Das Bahnwärterhaus & Umgebung:

• „[...] war ihm sein einsamer Posten inmitten des märkischen Kiefernforstes sein liebster Aufenthalt." (S. 7 Z.21f.)
• „So erklärte er sein Wärterhäuschen und die Bahnstrecke, [...Linsgeheim für geheiligtes Land [...]" (S.7 Z.34ff.)
• „in tiefer Mitternacht [...] wurde das Wärterhäuschen zur Kapelle" (S.8 Z.10ff.)
• „Einige Zerstreuung vermittelte dem Wärter ein Brunnen dicht hinter seinem Häuschen." (S.9 Z.1f.)
• „[...] das enge, viereckige Steingebauer der Wärterbude [...] herzurichten." (S.15 Z.20f.)
• „Er legte sein Abendbrot auf den schmalen, braungestrichenen Tisch an einem der beiden schlitzartigen Seitenfenster, von denen man die Strecke bequem übersehen konnte." (S.15 Z.23ff.)
• „[...] rostigen Offenen [...]" (S.15 Z.26)

Der Wald:

• „[...] inmitten des tiefgrauen Kiefernforstes, dessen Nadelmassen einem schwarzgrünen, wellenwerfenden Meere glichen." (S.12 Z.11ff.)
• „[...] in dieser Einöde." (S.15 Z.19)

» Der Wald und sein Bahnwärterhaus bilden den Rückzugsort Thiel.
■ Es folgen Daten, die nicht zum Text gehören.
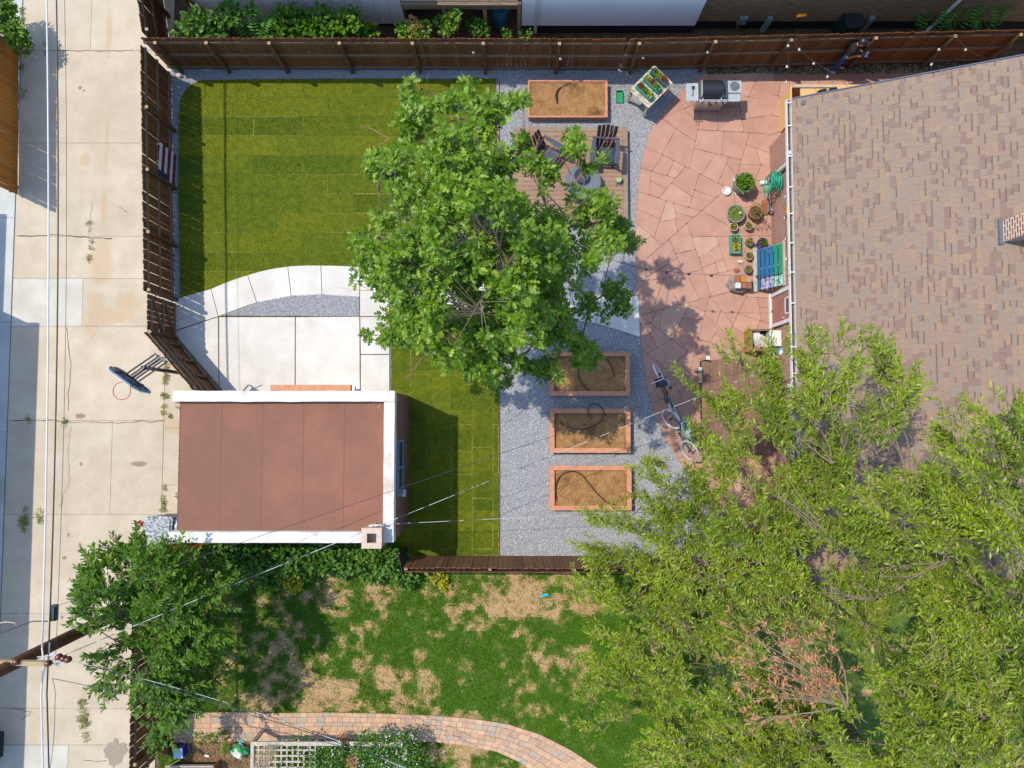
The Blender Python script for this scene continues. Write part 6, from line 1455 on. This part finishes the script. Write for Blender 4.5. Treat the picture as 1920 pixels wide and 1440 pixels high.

Hier erinnert er sich seine geliebten Frau, hier ist er mit sich allein. Hier findet er seine Ruhe vor der herschsüchtigen Frau Lene.

Der Acker:

• „[...] ein Stück Land längs des Bahndammes in unmittelbarer Nähe des Wärterhauses [...]" (S.10 Z.16f.)
• „[...]dass bei alledem noch zwei Zwergobstbäume drauf stünden [...]" (S.10 Z.23f.)
• „Es war ein schmaler Streifen Sandes, von Unkraut dicht überwuchert." (S.17 Z.14f.)
. „[...] dunkel gefärbten Sand [...]" (S.22 Z.25) Die Gleise:
• „Die schwarzen, parallel laufenden Gleise [...] glichen in ihrer Gesamtheit einer ungeheuren Netzmasche, deren Strähnen sich im äußersten Süden und Norden in einem Punkt des Horizontes zusammenzogen." (S.16Z.7ff.)
• „Auch die Gleise begannen zu glühen, feurigen Schlangen gleich [...]" (S.16 Z.23/24)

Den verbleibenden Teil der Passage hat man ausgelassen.